Writing a series of articles on sustainable finance
In a world teeming with environmental and social challenges, the role of sustainable finance is crucial. It offers a unique opportunity for investors to make a tangible impact, aligning their financial goals with the broader objectives of global sustainability. However, amidst the growing buzz, there’s a cloud of confusion about what sustainable finance genuinely represents and achieves. This series of articles demystifies the concept, guiding you through the practicalities of constructing investment portfolios that not only yield returns but also contribute positively to our planet and society.
If you want to read more, the two articles are available on my Medium account. In these two assignments, which we transformed into articles, we constructed several portfolios in the energy and utilities sectors—areas with significant carbon impact.

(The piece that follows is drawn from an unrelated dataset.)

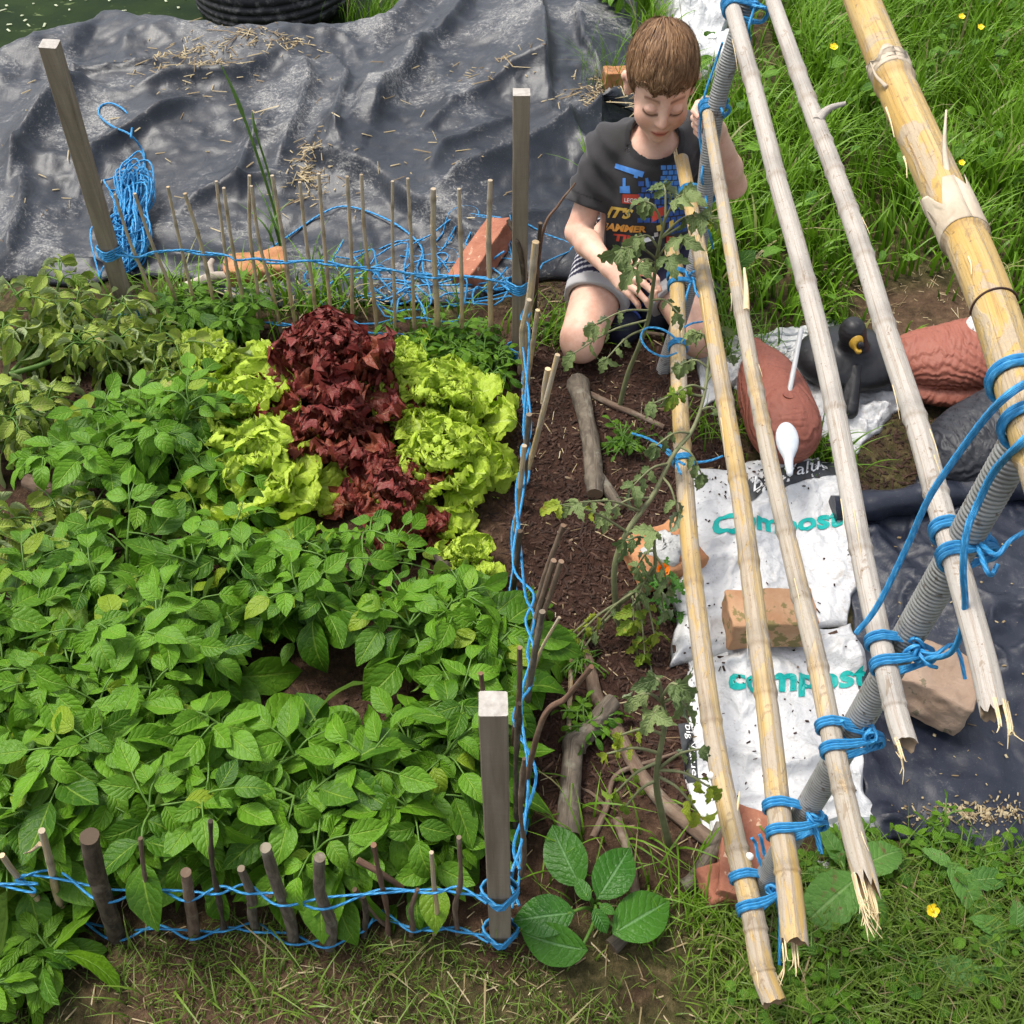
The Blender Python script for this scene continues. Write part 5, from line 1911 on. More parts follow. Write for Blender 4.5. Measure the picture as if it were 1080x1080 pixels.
# ------------------------------------------------------------------ branches lying on the mulch
def limb(mb, pts, r0, r1, seed, seg=14, n=None, capcol=(1.5, 1.3, 1.1), knots=()):
    p = spl(pts, n or max(20, int(sum(np.linalg.norm(A(b) - A(a)) for a, b in zip(pts[:-1], pts[1:])) / .008)))
    s = np.linspace(0, 1, len(p))
    r = r0 + (r1 - r0) * s
    for t, a in knots:
        r = r * (1 + a * np.exp(-((s - t) / .05) ** 2))
    tube(mb, p, r, seg, True, .5, None, lambda th, l: 1 + .13 * fbm(np.stack(np.broadcast_arrays(np.cos(th) * 1.2, np.sin(th) * 1.2, l * 22), -1), 1, 3, seed), capcol=capcol)


def G(px, py, r, f=.75):
    """a point of a limb of radius r resting on the soil"""
    p = PZ(px, py, r * f)
    p[2] = g0(p[0], p[1]) + r * f
    return p


mb = MB()
limb(mb, [G(609, 405, .022), G(617, 440, .021), G(624, 475, .020), G(626, 503, .020), G(627, 522, .018)], .0215, .017, 3, knots=[(.03, .2), (.8, .2)])
limb(mb, [G(627, 500, .018), G(638, 512, .015), G(655, 533, .013)], .015, .0115, 4)
o = obj('forked_branch', mb, MT['bark']); tag(o, 'grey forked branch lying on the mulch in front of the boy', 'branch')
mb = MB()
limb(mb, [G(600, 880, .020), G(601, 845, .021), G(604, 800, .021), G(606, 785, .022), G(622, 768, .019, 1.2), G(640, 745, .017, 1.5), G(647, 737, .016, 1.6)], .0190, .0155, 5, knots=[(.5, .35), (.0, .12)])
o = obj('bent_branch', mb, MT['bark']); tag(o, 'thick elbow shaped grey branch right of the near corner stake', 'branch')
mb = MB()
limb(mb, [G(612, 680, .013), G(622, 705, .014), G(630, 735, .014), G(648, 765, .014), G(668, 800, .015), G(692, 838, .015), G(722, 868, .015), G(752, 892, .013)], .0125, .0125, 6)
o = obj('root_branch', mb, MT['brownbark']); tag(o, 'long brown root like branch winding past the elbow shaped branch', 'branch')
mb = MB()
limb(mb, [G(762, 872, .014, 2.5), G(748, 905, .013, 1.6), G(732, 928, .012), G(720, 936, .012)], .0125, .0105, 7)
o = obj('branch', mb, MT['bark']); tag(o, 'short grey branch resting under the lowest bamboo pole', 'branch')
mb = MB()
limb(mb, [G(650, 865, .009), G(660, 893, .009), G(668, 925, .009), G(672, 955, .009), G(682, 993, .009)], .0085, .0085, 8, 10)
o = obj('branch', mb, MT['brownbark']); tag(o, 'straight light brown stick lying through the broad leaved plant', 'stick')
mb = MB()
limb(mb, [G(645, 998, .012), G(652, 992, .012), G(660, 985, .012)], .012, .011, 9, 12)
o = obj('log_stub', mb, MT['bark']); tag(o, 'short stub of log beneath the broad leaved plant', 'log stub')
mb = MB()
limb(mb, [G(600, 776, .005), G(601, 740, .005), G(603, 695, .005)], .0048, .0045, 10, 8)
o = obj('cane_offcut', mb, MT['cane']); tag(o, 'pale straight cane offcut lying beside the elbow shaped branch', 'cane offcut')
mb = MB()
limb(mb, [G(622, 418, .008), G(645, 430, .008), G(670, 440, .008), G(700, 452, .008)], .0085, .006, 11, 9)
o = obj('branch', mb, MT['brownbark']); tag(o, 'thin brown stick lying across the mulch by the forked branch', 'stick')
mb = MB()
limb(mb, [G(638, 346, .006, 2), G(668, 352, .006, 3), G(700, 358, .006, 3)], .005, .0045, 12, 8)
o = obj('branch', mb, MT['brownbark']); tag(o, 'thin stick lying between the boy\'s knees', 'stick')
mb = MB()
limb(mb, [G(625, 885, .006), G(640, 850, .006, 1.6), G(650, 815, .005, 2), G(690, 800, .004, 3), G(715, 792, .003, 4)], .006, .0025, 13, 8)
limb(mb, [G(640, 850, .006, 1.6), G(625, 835, .004), G(612, 828, .003)], .004, .002, 14, 7)
o = obj('branch', mb, MT['brownbark']); tag(o, 'forked grey twig lying beside the elbow shaped branch', 'twig')
# driftwood behind the back canes
mb = MB()
limb(mb, [lp(190, 307, .015), lp(212, 297, .02), lp(226, 292, .025), lp(248, 290, .022), lp(268, 276, .02), lp(285, 265, .018)], .015, .008, 15)
limb(mb, [lp(224, 295, .02), lp(221, 282, .03), lp(224, 274, .035)], .011, .006, 16)
o = obj('driftwood', mb, plain('pale_driftwood', (.30, .25, .20), (.50, .44, .37), 20, .8, .5)); tag(o, 'pale knobbly piece of driftwood behind the back canes', 'driftwood')
# sticks lying between the potato plants
for k, (pts, r, mname, lab) in enumerate([
        ([(28, 505), (70, 522), (110, 530)], .017, 'brownbark', 'brown log lying among the plants at the left edge of the bed'),
        ([(150, 527), (180, 535), (205, 532)], .013, 'brownbark', 'short log lying left of the bright green lettuces'),
        ([(48, 555), (58, 580), (68, 610)], .010, 'brownbark', 'brown stick lying at the left of the bed by withered leaves'),
        ([(100, 668), (128, 650), (150, 636)], .017, 'brownbark', 'log half buried under the potato plants left of the bare patch'),
        ([(452, 582), (468, 596), (484, 618)], .010, 'bark', 'stick lying on the soil below the dark red lettuce')]):
    mb = MB()
    limb(mb, [G(a, b, r, 2.2) for a, b in pts], r, r * .9, 30 + k)
    o = obj('log', mb, MT[mname]); tag(o, lab, 'log')
# ------------------------------------------------------------------ the kneeling boy
def near(F, P, fn, band=.03):
    """evaluate fn(points) only close to the surface"""
    m = np.abs(F) < band
    out = np.zeros(F.shape, np.float32)
    out[m] = fn(P[m])
    return out


def jit(p):
    return A(p, float)


lo, hi = A([.02, 1.80, -.02]), A([.62, 2.52, .76])
HB = .0035
body = SDF(lo, hi, HB)
# torso
PEL, BEL, CHE = A([.292, 2.215, .17]), A([.295, 2.185, .27]), A([.302, 2.195, .37])
NK0, NK1 = A([.306, 2.19, .435]), A([.312, 2.165, .51])
SHR, SHL = A([.212, 2.205, .408]), A([.405, 2.245, .420])
body.ell(PEL, (.100, .085, .085), .02).ell(BEL, (.092, .075, .11), .03).ell(CHE, (.105, .070, .095), .03)
body.cap(SHR + A([.02, .0, .0]), SHL - A([.02, 0, 0]), .036, .036, .03)
body.cap(NK0, NK1, .037, .034, .02)
# legs
KR, KL = A([.158, 1.955, .070]), A([.432, 1.975, .070])
HR, HL = A([.238, 2.20, .145]), A([.352, 2.20, .145])
body.cap(HR, KR + A([.004, .02, .008]), .070, .050, .02).cap(HL, KL + A([-.004, .02, .008]), .070, .050, .02)
body.ell(KR, (.047, .046, .048), .015).ell(KL, (.047, .046, .048), .015)
AR, AL = A([.205, 2.24, .045]), A([.395, 2.25, .045])
body.cap(KR + A([.0, .02, -.018]), AR, .043, .030, .012).cap(KL + A([0, .02, -.018]), AL, .043, .030, .012)
body.cap(AR, AR + A([.01, .10, -.01]), .028, .022, .01).cap(AL, AL + A([-.01, .10, -.01]), .028, .022, .01)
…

We began by sourcing and processing the data. Then, we built the efficient frontier to identify potential portfolios, illustrating the trade-off between risk and return. Gradually, we incorporated extra-financial criteria such as ESG scores and carbon intensity (tonnes of CO2 per million dollars) to understand how to reduce the carbon impact of a portfolio while maintaining attractive returns.
My takeaways
Portfolio Construction
Sourced and processed data to build the efficient frontier
Construction of a Net Zero portfolio
Integration of Extra-Financial Criteria
Incorporated ESG scores and carbon intensity metrics to evaluate portfolios from a sustainability perspective.
Analyzed how to reduce the carbon footprint of a portfolio while ensuring competitive returns.
Realities of Sustainable Finance
Discovered that sustainable finance alone may not solve the climate crisis.
Found that in creating a net-zero portfolio, four out of the five largest holdings were still oil companies.